Five years after Balboa's discovery, a land route had been established linking Nombre de Dios, a port on the Caribbean, with a new Spanish settlement at Panama, a prosperous Indian village on the Pacific coast. The transit route opened up the Pacific. Although Magellan found a way around the southern tip of the continent in 1519–21, the voyage was so remote and hazardous that it did nothing to discourage the quest for a way through the Isthmus to the newly found ocean. In 1522 explorers sailing north from Panama discovered Lake Nicaragua. The following year Hernando Cortés, the conqueror of Mexico, was ordered by Charles V to continue the search for an open strait. By 1530 it was clear that no such waterway existed in the tropics, and in 1534 Charles ordered that the Chagres River be mapped and cleared as far as possible in the direction of Panama City, and that the intervening land be studied with a view to excavation. This was the first survey for a proposed ship canal through Panama, and it more or less followed the course of the current Panama Canal. At the same time, the San Juan River, which runs from Lake Nicaragua to the Caribbean coast, was also to be surveyed as part of a possible canal. The great rivalry between the two routes was thus started.

Detailed, reliable information on these very early surveys has not survived, although Charles seems to have received mixed messages. Some reported that the project was totally unfeasible; others, like the Spanish priest Francisco López de Gómara, writing to the king in 1551, thought anything was possible. In an early example of the hubris that the canal dream attracted throughout its history, the priest wrote: “If there are mountains there are also hands … To a King of Spain with the wealth of the Indies at his command, when the object to be attained is the spice trade, what is possible is easy.”

Then Spanish priorities in Panama changed. Philip II, Charles V's successor and a religious fanatic, shared little of his enthusiasm for a canal, seeing it, among other evils, as “unnatural,” as meddling with God's creation.
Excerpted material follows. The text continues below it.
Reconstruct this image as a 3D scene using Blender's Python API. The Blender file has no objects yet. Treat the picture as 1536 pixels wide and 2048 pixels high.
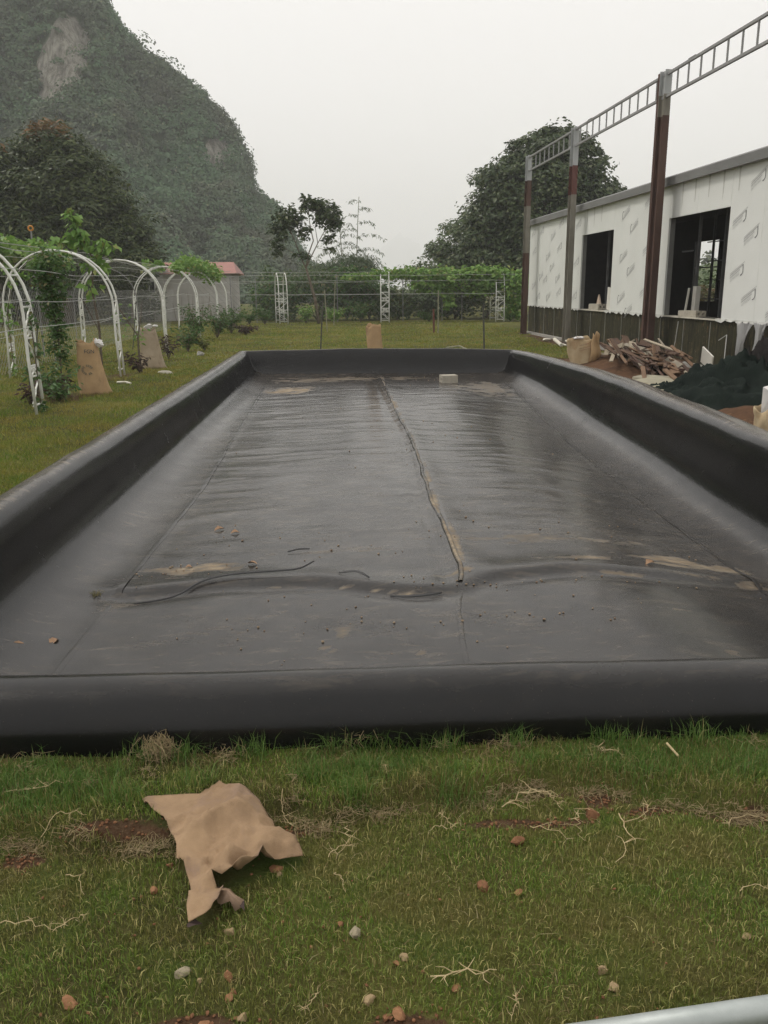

More important, the conquest of Peru led to concerns that an Isthmian canal could be a strategic liability. As early as 1534, the governor of Panama had warned against the construction of a canal as it “would open the door to the Portuguese and even the French.” By the 1560s most believed that it was safer to have an unbroken wall of land between the gold and silver of Peru and Spain's maritime enemies in the Atlantic. Similar strategic concerns would arise three hundred years later when the United States debated building a canal.